On August 29, 2005, I was just starting my freshman year of college in Virginia. I knew a storm had hit New Orleans, but I didn’t understand the scale of it or the human cost until much later.
For many of us outside the Gulf Coast, Hurricane Katrina was something we saw in news clips, a distant disaster that came and went. Watching Hurricane Katrina: Race Against Time, the new five-part documentary from Ryan Coogler’s Proximity Media, shattered that distance for me.
This isn’t just a recap of a natural disaster. It’s a brutally honest account of what really happened in New Orleans and to its people in those days after the levees broke. And if you think you know the story, you don’t.
The statistics are well known: more than 1,800 lives lost, 80% of the city flooded, and over $125 billion in damages. But numbers don’t tell you what it felt like for families trapped on rooftops for days. They don’t show children navigating filthy floodwaters to bring food to neighbors. They don’t capture the exhaustion of people who had already lost everything, being met with suspicion, hostility, and racism.

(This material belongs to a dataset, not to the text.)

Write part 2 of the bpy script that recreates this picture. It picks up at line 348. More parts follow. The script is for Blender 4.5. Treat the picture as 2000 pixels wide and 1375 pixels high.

The series forces you to face the uncomfortable truths that the mainstream coverage at the time glossed over or twisted entirely. It exposes how the media labeled Black survivors as “looters” while portraying white survivors as “neighbors in need.”
It examines why it took five days to get people out of the Superdome and why armed citizens blocked evacuees from leaving the city. It asks why, in a country as wealthy as ours, so many were left stranded in one of America’s darkest hours.
Yes, there are stories of failure, FEMA’s paralysis, state and local leadership’s lack of urgency, but there are also stories of courage. The neighbor who pulled strangers to safety in his fishing boat. The young people who risked themselves to find food and water. Military leaders like Lt. Gen. Russel Honoré who cut through the chaos to restore some sense of order.
For me, the most unsettling takeaway is that Hurricane Katrina wasn’t just a natural disaster; it was a man-made one, shaped by decades of systemic racism and neglect. And those same dynamics could easily play out again if we aren’t paying attention.
Hurricane Katrina: Race Against Time is more than a history lesson; it’s a mirror. It reflects the resilience of a city and its people, the failures of the systems meant to protect them, and the ugly truths about race and class in America.
It’s not always easy to watch, but it’s necessary. Because if we don’t fully understand what happened then, we won’t be ready for what could happen next.
Hurricane Katrina: Race Against Time is now streaming on National Geographic and Hulu.